Since the Iraq War, the United States has admitted over 170,000 Iraqi refugees. This trend exemplifies the “invade the world, invite the world” phenomenon. The refugee admissions process has failed to ensure that individuals coming to America share a commitment to its values or pose no threat to national security.
In fiscal year 2024, President Biden admitted over 100,000 refugees, mainly from regions marked by tribal warfare in Africa, Islamic civil wars in the Middle East, or illegal immigrants from Latin America — many of whom hail from relatively homogenous nations.
How many of these refugees can credibly assert that “race, religion, nationality, membership in a particular social group, or political opinion” was the “central reason” for their application, as federal law requires?
Many seem to be escaping the general conditions of life in the third world, rather than qualifying as true refugees. Others are involved in two-way sectarian conflicts that jeopardize U.S. national security. Still more, particularly those from Latin America, come from homogenous nations but have had their illegal immigration status legitimized through misuse of the refugee laws.
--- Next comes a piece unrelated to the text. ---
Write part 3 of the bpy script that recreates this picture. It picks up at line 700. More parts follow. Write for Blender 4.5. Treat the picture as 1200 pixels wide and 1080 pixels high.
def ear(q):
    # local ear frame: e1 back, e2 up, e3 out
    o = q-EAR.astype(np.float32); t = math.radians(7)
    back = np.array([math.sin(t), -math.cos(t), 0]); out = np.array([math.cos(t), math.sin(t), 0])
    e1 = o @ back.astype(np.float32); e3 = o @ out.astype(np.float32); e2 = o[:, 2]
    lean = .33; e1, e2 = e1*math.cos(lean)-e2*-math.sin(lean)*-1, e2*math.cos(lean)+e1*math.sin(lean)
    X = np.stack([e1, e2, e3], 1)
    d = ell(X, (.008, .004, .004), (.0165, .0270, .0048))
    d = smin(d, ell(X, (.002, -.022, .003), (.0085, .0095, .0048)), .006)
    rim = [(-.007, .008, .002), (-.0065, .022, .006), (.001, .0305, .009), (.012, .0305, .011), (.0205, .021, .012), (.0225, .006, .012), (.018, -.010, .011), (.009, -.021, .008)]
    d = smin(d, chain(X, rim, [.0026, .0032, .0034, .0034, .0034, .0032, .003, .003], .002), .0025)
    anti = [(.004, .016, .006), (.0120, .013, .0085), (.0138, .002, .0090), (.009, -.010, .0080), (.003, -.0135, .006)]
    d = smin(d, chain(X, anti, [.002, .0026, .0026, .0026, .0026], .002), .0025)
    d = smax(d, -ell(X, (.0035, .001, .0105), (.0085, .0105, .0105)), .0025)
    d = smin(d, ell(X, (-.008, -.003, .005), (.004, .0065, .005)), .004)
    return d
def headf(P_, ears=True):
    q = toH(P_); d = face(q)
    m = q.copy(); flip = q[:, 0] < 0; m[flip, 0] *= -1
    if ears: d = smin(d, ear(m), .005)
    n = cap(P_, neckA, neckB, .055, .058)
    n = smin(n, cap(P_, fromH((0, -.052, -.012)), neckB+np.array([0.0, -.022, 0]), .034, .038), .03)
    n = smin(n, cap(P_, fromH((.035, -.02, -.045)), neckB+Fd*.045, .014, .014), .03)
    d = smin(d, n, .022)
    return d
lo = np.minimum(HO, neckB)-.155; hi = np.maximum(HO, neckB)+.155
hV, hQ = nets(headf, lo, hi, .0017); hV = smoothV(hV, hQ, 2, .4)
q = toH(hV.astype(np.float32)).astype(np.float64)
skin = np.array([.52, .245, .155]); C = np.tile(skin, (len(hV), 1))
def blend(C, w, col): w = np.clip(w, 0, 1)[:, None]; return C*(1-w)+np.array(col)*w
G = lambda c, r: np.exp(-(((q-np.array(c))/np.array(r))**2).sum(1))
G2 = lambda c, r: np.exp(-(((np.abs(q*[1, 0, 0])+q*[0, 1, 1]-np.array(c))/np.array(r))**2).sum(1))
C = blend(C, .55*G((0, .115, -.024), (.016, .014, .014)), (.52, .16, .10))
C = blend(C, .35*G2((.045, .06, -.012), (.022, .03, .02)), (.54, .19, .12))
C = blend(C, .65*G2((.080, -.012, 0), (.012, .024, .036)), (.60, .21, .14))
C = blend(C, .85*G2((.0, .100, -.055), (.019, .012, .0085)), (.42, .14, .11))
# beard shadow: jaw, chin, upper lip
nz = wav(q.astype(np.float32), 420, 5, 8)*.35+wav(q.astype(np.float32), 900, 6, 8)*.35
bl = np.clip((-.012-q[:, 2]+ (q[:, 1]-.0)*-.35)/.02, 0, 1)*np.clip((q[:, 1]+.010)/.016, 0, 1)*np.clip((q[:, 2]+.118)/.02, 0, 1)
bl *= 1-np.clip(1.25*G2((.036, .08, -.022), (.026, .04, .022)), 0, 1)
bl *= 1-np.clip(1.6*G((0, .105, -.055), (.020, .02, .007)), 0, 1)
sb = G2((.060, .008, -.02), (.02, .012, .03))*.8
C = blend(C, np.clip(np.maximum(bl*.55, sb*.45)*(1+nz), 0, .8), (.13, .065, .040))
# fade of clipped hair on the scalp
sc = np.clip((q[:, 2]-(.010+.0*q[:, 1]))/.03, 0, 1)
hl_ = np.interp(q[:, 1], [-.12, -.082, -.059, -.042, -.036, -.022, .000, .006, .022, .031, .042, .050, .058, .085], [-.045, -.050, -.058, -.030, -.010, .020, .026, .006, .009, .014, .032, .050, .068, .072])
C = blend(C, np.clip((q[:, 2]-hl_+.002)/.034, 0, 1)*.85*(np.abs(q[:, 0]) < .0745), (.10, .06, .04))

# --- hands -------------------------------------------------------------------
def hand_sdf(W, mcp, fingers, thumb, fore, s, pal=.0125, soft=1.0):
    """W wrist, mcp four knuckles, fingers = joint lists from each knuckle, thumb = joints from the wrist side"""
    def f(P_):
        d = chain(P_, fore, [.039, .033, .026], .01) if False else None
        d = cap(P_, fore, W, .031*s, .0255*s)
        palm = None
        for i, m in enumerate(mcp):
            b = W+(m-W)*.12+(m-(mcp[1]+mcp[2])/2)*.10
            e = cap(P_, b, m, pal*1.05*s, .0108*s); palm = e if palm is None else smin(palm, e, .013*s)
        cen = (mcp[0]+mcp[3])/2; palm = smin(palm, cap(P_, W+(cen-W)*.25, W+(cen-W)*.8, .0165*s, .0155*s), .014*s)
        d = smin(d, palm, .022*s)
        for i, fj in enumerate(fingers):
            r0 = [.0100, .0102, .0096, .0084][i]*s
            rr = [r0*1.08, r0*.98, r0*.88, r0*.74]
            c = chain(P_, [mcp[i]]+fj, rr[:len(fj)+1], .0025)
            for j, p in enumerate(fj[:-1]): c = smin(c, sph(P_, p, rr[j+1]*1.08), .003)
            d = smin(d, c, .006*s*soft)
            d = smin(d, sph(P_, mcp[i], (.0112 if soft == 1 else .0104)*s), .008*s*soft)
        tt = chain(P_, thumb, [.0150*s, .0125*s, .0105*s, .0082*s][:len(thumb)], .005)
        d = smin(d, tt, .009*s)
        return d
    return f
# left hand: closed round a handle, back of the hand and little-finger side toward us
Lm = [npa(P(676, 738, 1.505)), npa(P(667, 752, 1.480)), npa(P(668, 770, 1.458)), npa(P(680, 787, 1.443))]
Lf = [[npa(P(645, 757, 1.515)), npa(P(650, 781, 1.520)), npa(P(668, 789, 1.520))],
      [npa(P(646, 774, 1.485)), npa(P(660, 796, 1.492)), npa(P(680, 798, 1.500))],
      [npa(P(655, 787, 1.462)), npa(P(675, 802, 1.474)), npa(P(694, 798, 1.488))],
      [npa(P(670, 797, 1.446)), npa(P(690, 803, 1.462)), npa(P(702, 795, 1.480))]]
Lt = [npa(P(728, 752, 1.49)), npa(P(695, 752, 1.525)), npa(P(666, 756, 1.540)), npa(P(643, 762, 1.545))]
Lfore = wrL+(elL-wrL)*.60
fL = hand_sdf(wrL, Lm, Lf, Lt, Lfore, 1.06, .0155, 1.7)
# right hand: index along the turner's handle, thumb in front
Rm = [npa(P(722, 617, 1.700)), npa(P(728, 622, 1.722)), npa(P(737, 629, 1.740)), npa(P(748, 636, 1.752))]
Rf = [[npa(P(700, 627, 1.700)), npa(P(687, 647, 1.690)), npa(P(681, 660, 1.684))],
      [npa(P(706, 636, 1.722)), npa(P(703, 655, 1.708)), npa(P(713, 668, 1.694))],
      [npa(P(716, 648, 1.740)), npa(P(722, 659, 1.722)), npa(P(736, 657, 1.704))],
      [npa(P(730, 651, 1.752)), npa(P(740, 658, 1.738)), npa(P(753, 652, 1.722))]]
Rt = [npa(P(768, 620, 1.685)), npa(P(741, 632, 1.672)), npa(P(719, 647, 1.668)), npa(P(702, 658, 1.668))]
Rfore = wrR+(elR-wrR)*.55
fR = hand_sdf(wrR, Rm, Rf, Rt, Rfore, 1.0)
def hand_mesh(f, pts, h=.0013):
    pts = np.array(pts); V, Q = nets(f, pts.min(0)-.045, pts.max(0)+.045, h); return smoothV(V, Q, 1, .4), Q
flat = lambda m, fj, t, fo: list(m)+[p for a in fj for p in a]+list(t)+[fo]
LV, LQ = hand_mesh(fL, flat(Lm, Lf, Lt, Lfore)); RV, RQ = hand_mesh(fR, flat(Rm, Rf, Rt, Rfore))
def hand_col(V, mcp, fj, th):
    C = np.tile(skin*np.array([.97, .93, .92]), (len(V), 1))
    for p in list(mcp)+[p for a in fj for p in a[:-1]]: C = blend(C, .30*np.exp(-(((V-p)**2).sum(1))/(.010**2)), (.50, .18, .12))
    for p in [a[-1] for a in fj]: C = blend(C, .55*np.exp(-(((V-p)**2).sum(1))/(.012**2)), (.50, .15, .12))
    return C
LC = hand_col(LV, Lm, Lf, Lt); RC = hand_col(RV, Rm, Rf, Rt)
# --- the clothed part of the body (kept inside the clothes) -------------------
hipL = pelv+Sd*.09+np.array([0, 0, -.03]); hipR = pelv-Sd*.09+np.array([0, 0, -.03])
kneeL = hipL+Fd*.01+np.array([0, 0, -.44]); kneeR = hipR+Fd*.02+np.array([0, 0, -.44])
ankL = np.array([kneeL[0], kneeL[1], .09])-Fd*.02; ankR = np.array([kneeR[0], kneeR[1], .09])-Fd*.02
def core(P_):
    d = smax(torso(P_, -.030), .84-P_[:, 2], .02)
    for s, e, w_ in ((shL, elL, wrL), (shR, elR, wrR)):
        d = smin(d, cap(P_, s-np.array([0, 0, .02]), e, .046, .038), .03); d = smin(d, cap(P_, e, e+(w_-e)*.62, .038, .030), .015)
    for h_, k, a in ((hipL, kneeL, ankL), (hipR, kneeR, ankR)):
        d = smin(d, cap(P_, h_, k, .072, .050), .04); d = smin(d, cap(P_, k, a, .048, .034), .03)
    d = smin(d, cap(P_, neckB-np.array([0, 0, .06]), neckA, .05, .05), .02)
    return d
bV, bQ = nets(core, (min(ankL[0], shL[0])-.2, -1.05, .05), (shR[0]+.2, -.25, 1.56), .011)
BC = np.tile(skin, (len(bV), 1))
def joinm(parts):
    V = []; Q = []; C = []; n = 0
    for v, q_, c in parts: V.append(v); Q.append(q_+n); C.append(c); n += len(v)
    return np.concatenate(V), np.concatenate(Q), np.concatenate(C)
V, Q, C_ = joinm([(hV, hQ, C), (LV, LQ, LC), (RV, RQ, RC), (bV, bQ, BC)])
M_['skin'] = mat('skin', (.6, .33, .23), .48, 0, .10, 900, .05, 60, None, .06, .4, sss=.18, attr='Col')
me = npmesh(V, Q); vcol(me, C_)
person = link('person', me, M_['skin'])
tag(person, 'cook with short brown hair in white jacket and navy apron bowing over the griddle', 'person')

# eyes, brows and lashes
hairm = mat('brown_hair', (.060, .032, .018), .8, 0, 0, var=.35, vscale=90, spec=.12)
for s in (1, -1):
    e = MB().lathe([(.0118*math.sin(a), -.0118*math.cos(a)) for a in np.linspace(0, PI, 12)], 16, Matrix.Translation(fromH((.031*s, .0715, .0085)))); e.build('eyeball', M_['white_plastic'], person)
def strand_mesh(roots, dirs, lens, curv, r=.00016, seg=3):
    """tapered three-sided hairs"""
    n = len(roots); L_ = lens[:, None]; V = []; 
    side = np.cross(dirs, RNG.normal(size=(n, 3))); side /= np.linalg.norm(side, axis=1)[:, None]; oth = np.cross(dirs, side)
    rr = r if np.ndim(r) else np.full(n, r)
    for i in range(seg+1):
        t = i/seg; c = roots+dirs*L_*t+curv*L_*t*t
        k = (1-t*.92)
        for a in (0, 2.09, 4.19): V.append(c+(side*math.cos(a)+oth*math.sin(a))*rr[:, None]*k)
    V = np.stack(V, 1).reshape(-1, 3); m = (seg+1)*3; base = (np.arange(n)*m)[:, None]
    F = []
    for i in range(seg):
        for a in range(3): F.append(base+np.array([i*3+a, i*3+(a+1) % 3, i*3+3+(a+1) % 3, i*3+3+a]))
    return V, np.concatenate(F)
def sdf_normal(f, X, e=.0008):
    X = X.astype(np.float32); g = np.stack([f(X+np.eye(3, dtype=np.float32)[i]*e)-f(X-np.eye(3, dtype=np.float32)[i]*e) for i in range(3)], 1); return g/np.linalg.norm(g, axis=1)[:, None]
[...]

President Trump needs to shut down the current refugee program on day one, leaving only a few thousand slots available for individuals who are truly part of a persecuted minority, not warring factions. The Refugee Act of 1980 grants the president sole authority to set the annual cap for refugee intake, making this change entirely within his power.
Regarding Syria, Trump should take an even bolder step. With Syria now under the leadership of a Sunni president — one celebrated by the corporate left-wing media and the Biden administration — it’s time for the Sunnis admitted from Syria to go home. Those who have not yet been naturalized should be sent back. Their admission under the refugee program was based on a pretense that no longer exists, making their continued presence in the country an abuse of the refugee statute.
The shift in Syrian leadership is even more significant for Europe, which faced a Syrian migration crisis comparable to America’s influx of Latin American immigrants. If European leaders had foresight, they would band together, declare the Syrian civil war over, and ask the millions of Syrians to leave. Then again, Western leaders often struggle to differentiate immigration from conquest.